Seanad debates

Wednesday, 25 January 2017

10:30 am

Photo of Aodhán Ó RíordáinAodhán Ó Ríordáin (Labour) | Oireachtas source

I congratulate Senator Conway on putting together this motion. Those of us on the Opposition benches are at a terrible disadvantage whenever Senator Conway says anything, promotes anything or drafts a motion because it is very difficult to debate with somebody with whom one tends to agree most of the time on the stances he takes, the opinions he has and the effort he makes. I commend him again on the effort he put into the motion. I also welcome the Minister to the House.

When the debate on history in the junior certificate kicked off a number of years ago, it was like alternative facts, as one-liners became instant conversations about downgrading history and that history would no longer be compulsory. As has been said by speakers across the House, history has never been officially compulsory. It is compulsory in approximately 50% of schools. I will throw out some statistics which might be of interest to people taking part in this debate. These were given to the education committee when the topic came up a number of years ago. An official from the Department gave the following statistics. Approximately 54,000 students per year study junior certificate history and junior certificate geography, but when it comes to the leaving certificate approximately 23,000 continue to study leaving certificate geography but 13,002 study leaving certificate history. Approximately 20% of those who study junior certificate history continued to study leaving certificate history. We can plough on with doing things as we have always done them and pretend everything is wonderful, or we can try to change them. Clearly, if one feels passionately about history and its importance and not repeating the mistakes of history, we should aspire to having more students taking history to leaving certificate level. From these basic statistics on the number of students taking on the subject at leaving certificate level we have a major problem. Why are students being turned off this subject? Why does it not inspire them? Why are other subjects considered to be more important? This is something that deserves imagination and investigation.
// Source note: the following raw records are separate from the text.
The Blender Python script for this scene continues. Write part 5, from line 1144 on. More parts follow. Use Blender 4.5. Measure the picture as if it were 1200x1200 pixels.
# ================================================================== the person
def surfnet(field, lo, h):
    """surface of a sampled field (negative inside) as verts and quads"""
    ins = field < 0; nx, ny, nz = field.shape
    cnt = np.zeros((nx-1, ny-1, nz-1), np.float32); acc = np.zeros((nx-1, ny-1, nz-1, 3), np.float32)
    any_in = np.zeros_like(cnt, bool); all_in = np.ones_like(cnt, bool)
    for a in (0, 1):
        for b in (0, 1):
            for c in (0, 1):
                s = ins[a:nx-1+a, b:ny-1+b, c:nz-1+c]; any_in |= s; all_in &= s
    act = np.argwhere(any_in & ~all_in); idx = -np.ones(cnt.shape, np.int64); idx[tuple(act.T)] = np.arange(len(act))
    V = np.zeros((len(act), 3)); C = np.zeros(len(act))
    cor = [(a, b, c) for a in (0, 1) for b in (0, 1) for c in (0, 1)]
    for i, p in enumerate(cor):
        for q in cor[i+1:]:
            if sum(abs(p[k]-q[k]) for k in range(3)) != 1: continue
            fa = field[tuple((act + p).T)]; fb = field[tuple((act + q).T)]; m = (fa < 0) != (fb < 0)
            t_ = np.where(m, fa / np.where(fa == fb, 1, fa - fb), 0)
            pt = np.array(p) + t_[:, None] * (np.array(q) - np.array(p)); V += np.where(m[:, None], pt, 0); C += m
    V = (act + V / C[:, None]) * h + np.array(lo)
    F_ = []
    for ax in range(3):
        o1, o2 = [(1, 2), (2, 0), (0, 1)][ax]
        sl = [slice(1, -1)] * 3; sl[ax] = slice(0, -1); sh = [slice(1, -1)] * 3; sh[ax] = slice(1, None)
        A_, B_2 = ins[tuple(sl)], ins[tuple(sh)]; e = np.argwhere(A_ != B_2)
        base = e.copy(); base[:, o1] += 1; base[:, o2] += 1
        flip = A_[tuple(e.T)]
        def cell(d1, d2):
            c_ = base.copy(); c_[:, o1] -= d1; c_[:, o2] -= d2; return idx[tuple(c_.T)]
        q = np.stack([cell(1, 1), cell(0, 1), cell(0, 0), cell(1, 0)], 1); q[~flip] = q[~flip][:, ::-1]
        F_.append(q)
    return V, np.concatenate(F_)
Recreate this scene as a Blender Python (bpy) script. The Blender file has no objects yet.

There must be autonomy for schools in various parts of the country to teach history in various ways. I taught in a primary school the history of housing policy, tuberculosis, and the history of the heroin epidemic, which were much more relevant than they would be in another part of the country. In another part of the country, the history of the islands, the Gaeltacht or farming policy might be much more relevant than other topics from an urban perspective. The junior certificate has an opportunity to allow students investigate something relevant to them and which they may not have not an opportunity to investigate previously, and make it obvious how history impacts on their day to day lives and how they can learn when debating and discussing contemporaneous issues that there is always an historical context to everything.

I am fascinated about what Senator Feighan said about Gallipoli. As he quite rightly said, Gallipoli should be a term, battle, word and place that resonates with every Irish child and every Irish man or woman because 4,000 Irish men died in Gallipoli 100 years ago. One of them was my great granduncle. We did not know about it as children growing up. We were much more in tune with the republican side.

As has been said, history can be divisive. There are more than two sides to any historical discussion and generally the discussions have a shade of ten or 12 opinions. There are stories in Irish history which go untold. We have a very linear historical background in the country, whereby one event happens and then another and then another. Things have happened in this city, and I have mentioned the heroin epidemic of the late 1970s, which are much more relevant to children today than the civil rights movement in Northern Ireland of the late 1960s. I am not saying these should be competing themes or discussions in the classroom, but children need to be aware of both. We should also not have divides so people from a part of the country with no knowledge of the background of housing policy, drug policy or how tuberculosis was such a killer in the city in the 1940s might be exposed to it and discover an interest in it, so when it comes to debating national policy perspectives and priorities they come to it with a much wider view. I am an urban-based politician and if I had grown up having learned in school a greater knowledge of rural sensitivities, I might have a better chance of having a rounded opinion.

We are debating education and when we try to change how something has always happened in education, people get upset. We cannot touch Irish language policy without being called something akin to Cromwell. If we suggest that we should change the way Irish is taught or imposed on children who do not have any interest in it, we receive quite a number of cranky e-mails from people throughout the country. If we attempt to change any subject close to people's hearts, such as history, accusations will be thrown around the place as to one's motivations. I will say again, and it is something to which the Minister should refer in his closing remarks, if only 20% of students at leaving certificate level study a subject which the vast majority of pupils study at junior certificate level, clearly we are not doing the job we should be doing. It is not inspiring young people as it should inspire them. Perhaps it is not as relevant to them as it should be. If we allow this autonomy for schools to focus part of their time on issues particularly relevant to their geographical areas, as well as opening the minds of the students to other points of view and other traditions from other parts of the country, we will have more rounded students and people with opinions based on fact and with sensitivity regarding where people come from.